Yaratıcı düşünceleri belli bir çerçeve içine alarak sınıflandırmanın mümkün olmadığı günümüz dünyasında mimari, mekansal tasarımdan öteye geçen sosyal, politik ve ekolojik duruşlarla henüz çağdaş sanatın sözlüğünde olmayan kavramları tartışmaya açarak çeşitli soruları gündeme getiriyor. Mekanın demokratikleşmesinden, çok amaçlı kullanım yerine çok odaklı dönüşümden ne anlıyoruz? Klasik müze olgusu deri değiştirirken yeni bir izleyici kitlesine mi ihtiyaç duyuyor? Yaratıcı mimarinin perspektifinden bakıldığında tüm bu sorular çerçevesinde mimarlıkla çağdaş sanat arasındaki yakınlaşmayı fark etmemek imkansız.

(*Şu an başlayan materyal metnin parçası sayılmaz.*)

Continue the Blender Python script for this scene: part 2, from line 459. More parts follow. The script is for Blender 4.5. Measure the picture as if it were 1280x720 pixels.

Yeni ve daha önceki gerekliliklerin aşıldığı bir döneme doğru ilerlerken mimarların farklı bir yorum ve eylem planı geliştirdiklerine tanıklık ediyoruz. Borusan Contemporary’nin yeni koleksiyon sergisi, bu kırılgan fay hattı üzerinde çoğu kez altında koruyucu bir ağ olmadan ilerleyen yaratıcıları bir araya getiriyor. Hibrit Mekanlar, çağdaş sanat ile güncel mimarlık arasındaki diyaloğun merkezine Perili Köşk’ü yerleştirerek sıcak ve henüz ismi konulmadığı için heyecan uyandıran yakınlaşmaları araştırıyor.
*Perili Köşk, hakkındaki söylentiler ve mimari özelliklerinden ötürü Yusuf Ziya Paşa Köşkü’ne atfedilen popüler bir isimdir.